A Minnesota federal court has held that a franchisor’s lawsuit was properly filed in its headquarters state because a substantial part of the events giving rise to the claims occurred there. Great Clips, Inc. v. Ross, 2013 U.S. Dist. LEXIS 12530 (D. Minn. Jan. 30, 2013). Great Clips filed the case in Minnesota seeking a declaratory judgment that it did not breach the confidentiality/non-slander clause of a settlement agreement it had signed with a franchisee. In response to the lawsuit, the franchisee moved to dismiss and transfer on the ground that venue was not proper in Minnesota, and alternatively on the ground that Texas was a more convenient venue. The settlement agreement did not contain a forum selection or venue clause, but selected Minnesota law to apply. (The underlying franchise agreements did contain Minnesota venue clauses.)
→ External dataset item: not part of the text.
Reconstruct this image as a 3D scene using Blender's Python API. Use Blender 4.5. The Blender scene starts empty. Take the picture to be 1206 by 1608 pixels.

The court rejected the franchisee’s motion and held that venue was proper, noting that the settlement agreement itself arose out of a lawsuit that originally was initiated in Minnesota by Great Clips. Through the settlement, the franchisee was releasing any claims it had relating to several franchise agreements, each of which required the claims to be brought in Minnesota. The court also noted that the franchisee had directed other activities into Minnesota, including written and oral communications. Finally, there was no evidence that the conduct at issue—the franchisor’s alleged disclosure of confidential information—occurred anywhere but in Minnesota. The court held that even though there were connections to Texas, the court was not required to determine the “best” venue, but whether Minnesota was proper.